Readers will recall that the dispute, In re 381 Search Warrants Directed to Facebook, Inc. and Dated July 23, 2013, arose after the Manhattan D.A.’s office, which was investigating a large disability benefits fraud, obtained warrants commanding Facebook to comprehensively search the accounts of 381 Facebook users, including their friends, posts, private messages, and photographs. The warrants also barred Facebook from disclosing their existence to the users. Facebook filed a motion before the trial court to quash the warrants, challenging both their breadth and the nondisclosure requirement. The D.A. defended the need for the secret warrants, and also questioned whether Facebook, which was not a target of the investigation, even had standing to contest the warrants. The trial court denied Facebook’s motion, and the First Department dismissed Facebook’s appeal. The D.A. eventually indicted 62 of the targeted Facebook users—relying in part on those user’s Facebook photos.

Writing for the majority, New York Court of Appeals Judge Leslie Stein affirmed the First Department ruling dismissing Facebook’s appeal. The majority acknowledged that the warrants at issue bore some similarities to subpoenas, due to the nature of the electronic information being sought. But the Court determined that the warrants—which were issued under the Stored Communications Act (“SCA”)—should nevertheless be treated as warrants. As such, the trial court’s order denying Facebook’s motion to quash the warrants was not appealable under New York law. Nor, the majority reasoned, does the SCA entitle Facebook to appellate review in New York courts.

The lone dissenter, Judge Rowan Wilson, wrote that, in his view, federal law gives Facebook an avenue of appeal. He concluded that Facebook had standing to bring such an appeal, both to redeem its own rights and those of its users. Judge Wilson also noted that the Court’s decision left Facebook and its affected 381 users—the overwhelming majority of whom were never charged with a crime—without recourse.

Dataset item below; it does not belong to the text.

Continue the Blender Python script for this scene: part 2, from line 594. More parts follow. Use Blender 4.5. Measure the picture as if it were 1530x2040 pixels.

Judge Jenny Rivera’s concurrence split the difference. First, she agreed with the majority that the order denying Facebook’s motion to quash was not reviewable, but only because Facebook did not argue that the warrants constituted an undue burden on the company, or that its business and reputational interests were endangered by the warrants. The plain language of the SCA, she wrote, would have applied to Facebook and to the warrants in this case. Instead, Facebook sought to quash the warrants on behalf of its users, a basis for relief that is not found in the SCA.

On the other hand, Judge Rivera sided with the dissent in concluding that, if the correct grounds were asserted, the SCA would grant Facebook a right to appeal the trial court’s denial of its motion to quash. The right to appellate review, she wrote, is a component of the SCA’s statutory framework protecting a service provider from government overreach. And contrary to the majority’s view, Judge Rivera concluded, state laws or rules about appellate review should not be applied to SCA warrants.

As the divided Court showed in this case, judges continue to struggle with how to adapt decades-old precedents, and the thirty-year-old SCA, to the age of the Internet, cloud computing, and social media. We’ll continue to report on cases that address with issues.